Neste quadro, partidos políticos como o Congresso Nepalês e o PCN-UML, que eram culpados de uma sangrenta colaboração com a monarquia e o exército, insurgiram-se contra o rei. A crescente força da guerra popular e a agitação nas fileiras das classes dominantes levaram, em abril de 2006, a uma gigantesca saída de centenas de milhares de pessoas para as ruas em todas as cidades e vilas do Nepal, sobretudo na capital. Isso forçou o rei a levantar o estado de emergência e a restabelecer o parlamento.

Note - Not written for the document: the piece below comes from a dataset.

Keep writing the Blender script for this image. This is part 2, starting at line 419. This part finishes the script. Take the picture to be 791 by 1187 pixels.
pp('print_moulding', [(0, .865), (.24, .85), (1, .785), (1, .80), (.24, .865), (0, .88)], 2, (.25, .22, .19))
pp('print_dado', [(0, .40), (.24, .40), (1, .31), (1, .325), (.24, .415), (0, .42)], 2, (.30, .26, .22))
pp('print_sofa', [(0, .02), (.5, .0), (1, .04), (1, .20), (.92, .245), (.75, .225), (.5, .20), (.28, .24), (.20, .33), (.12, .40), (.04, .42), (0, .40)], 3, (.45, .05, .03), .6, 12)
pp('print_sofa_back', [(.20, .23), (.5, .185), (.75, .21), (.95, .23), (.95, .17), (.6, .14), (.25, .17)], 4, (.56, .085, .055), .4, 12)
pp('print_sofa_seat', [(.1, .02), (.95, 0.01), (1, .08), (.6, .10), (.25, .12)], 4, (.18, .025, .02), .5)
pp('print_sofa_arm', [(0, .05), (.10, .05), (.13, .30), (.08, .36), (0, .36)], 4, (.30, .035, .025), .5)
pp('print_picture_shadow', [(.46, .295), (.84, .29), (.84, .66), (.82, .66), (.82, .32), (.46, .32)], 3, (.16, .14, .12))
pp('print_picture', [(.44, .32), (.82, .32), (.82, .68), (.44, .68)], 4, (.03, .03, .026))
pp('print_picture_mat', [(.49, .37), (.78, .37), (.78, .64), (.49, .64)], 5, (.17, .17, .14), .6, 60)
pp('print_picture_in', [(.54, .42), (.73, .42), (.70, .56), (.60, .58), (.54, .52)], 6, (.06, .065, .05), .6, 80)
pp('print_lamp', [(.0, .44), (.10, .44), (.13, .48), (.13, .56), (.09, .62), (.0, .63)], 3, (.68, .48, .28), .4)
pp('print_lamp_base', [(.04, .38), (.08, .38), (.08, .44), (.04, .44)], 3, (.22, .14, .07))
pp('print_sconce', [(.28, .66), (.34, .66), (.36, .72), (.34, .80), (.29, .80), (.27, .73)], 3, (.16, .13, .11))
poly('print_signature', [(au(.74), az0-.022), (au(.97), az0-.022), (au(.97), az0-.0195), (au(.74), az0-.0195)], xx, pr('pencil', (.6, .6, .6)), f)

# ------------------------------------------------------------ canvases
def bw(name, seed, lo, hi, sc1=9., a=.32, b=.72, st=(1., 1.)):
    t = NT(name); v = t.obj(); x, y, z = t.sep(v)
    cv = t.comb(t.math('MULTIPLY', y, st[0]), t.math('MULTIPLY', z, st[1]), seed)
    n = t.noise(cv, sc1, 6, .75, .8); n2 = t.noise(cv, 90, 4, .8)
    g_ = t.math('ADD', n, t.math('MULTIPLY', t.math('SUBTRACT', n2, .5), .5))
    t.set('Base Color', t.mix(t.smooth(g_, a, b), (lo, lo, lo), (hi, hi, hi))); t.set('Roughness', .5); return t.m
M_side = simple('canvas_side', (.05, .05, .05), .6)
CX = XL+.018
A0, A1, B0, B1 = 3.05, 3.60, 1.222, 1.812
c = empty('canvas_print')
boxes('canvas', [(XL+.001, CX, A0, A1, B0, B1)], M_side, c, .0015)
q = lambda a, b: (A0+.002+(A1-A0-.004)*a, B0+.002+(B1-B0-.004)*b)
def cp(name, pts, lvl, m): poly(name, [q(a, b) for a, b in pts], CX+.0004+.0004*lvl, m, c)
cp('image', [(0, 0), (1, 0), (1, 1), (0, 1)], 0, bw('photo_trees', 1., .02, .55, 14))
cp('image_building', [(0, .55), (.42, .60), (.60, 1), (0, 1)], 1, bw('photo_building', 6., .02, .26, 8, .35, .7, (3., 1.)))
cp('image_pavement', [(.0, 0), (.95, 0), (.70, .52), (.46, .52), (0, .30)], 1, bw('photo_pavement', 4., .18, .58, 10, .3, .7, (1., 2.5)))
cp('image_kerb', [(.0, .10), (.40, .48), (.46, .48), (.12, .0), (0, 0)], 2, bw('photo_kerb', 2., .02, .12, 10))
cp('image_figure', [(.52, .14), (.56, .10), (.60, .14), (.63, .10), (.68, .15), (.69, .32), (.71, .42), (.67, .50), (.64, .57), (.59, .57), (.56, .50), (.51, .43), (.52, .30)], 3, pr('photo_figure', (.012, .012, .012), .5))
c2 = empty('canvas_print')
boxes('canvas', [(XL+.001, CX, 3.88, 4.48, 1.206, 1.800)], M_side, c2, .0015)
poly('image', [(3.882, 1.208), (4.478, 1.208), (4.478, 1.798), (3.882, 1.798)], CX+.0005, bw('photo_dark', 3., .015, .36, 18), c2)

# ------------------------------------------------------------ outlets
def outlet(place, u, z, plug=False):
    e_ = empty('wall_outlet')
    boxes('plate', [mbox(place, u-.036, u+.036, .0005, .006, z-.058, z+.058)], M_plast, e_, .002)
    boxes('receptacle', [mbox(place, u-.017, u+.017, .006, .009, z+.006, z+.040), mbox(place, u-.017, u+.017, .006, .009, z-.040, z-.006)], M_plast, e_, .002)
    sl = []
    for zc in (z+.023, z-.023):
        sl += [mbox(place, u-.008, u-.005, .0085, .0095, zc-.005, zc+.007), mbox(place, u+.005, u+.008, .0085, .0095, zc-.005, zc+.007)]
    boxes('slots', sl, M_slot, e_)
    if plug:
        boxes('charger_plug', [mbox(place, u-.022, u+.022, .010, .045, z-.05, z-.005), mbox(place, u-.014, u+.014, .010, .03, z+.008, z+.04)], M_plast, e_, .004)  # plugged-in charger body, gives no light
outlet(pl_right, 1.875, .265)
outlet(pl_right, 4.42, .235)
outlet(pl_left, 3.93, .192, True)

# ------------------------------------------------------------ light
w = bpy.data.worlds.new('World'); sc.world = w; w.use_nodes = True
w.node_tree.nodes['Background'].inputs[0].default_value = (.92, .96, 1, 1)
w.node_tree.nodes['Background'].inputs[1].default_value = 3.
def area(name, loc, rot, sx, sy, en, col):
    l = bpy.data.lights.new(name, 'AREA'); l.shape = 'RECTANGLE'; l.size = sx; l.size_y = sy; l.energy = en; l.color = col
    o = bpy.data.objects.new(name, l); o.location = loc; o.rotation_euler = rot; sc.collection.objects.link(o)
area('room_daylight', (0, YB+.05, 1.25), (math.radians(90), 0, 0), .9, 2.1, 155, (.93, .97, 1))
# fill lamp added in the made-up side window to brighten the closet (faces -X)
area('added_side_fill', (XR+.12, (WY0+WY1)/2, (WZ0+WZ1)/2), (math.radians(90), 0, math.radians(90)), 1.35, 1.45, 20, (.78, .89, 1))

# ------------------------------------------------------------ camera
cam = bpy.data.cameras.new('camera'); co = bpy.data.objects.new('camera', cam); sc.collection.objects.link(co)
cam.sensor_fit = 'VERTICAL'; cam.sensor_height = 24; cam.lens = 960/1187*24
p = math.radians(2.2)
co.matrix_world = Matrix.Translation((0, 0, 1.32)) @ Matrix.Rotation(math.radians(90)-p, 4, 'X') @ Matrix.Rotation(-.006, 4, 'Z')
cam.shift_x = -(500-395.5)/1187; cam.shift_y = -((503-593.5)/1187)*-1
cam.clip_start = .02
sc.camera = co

Nestas circunstâncias, foi declarado um cessar-fogo entre o EPL e o Exército Real do Nepal (cujo nome foi alterado para Exército do Nepal após o enfraquecimento da monarquia). Tiveram lugar várias rodadas de negociações entre os sete partidos políticos legais (sobretudo o Congresso Nepalês e o UML) e o PCN(M). Acabou por ser anunciado um acordo para se terminar a guerra popular e se formar um novo governo interino para funcionar até as eleições para uma Assembléia Constituinte acertada como centro do acordo. O acordo estabelecia também que os combatentes do EPL fossem colocados em acantonamentos — campos militares instalados em diferentes pontos do país, separados do povo — e colocassem a maior parte das suas armas sob supervisão da ONU. O acordo estabelecia que o governo do Nepal fornecesse instalações decentes e alimentação aos soldados do EPL, mas na realidade esses combatentes têm vivido até então em condições miseráveis. Esta seguia sendo a situação dos combatentes do EPL até as eleições para a Assembléia Constituinte.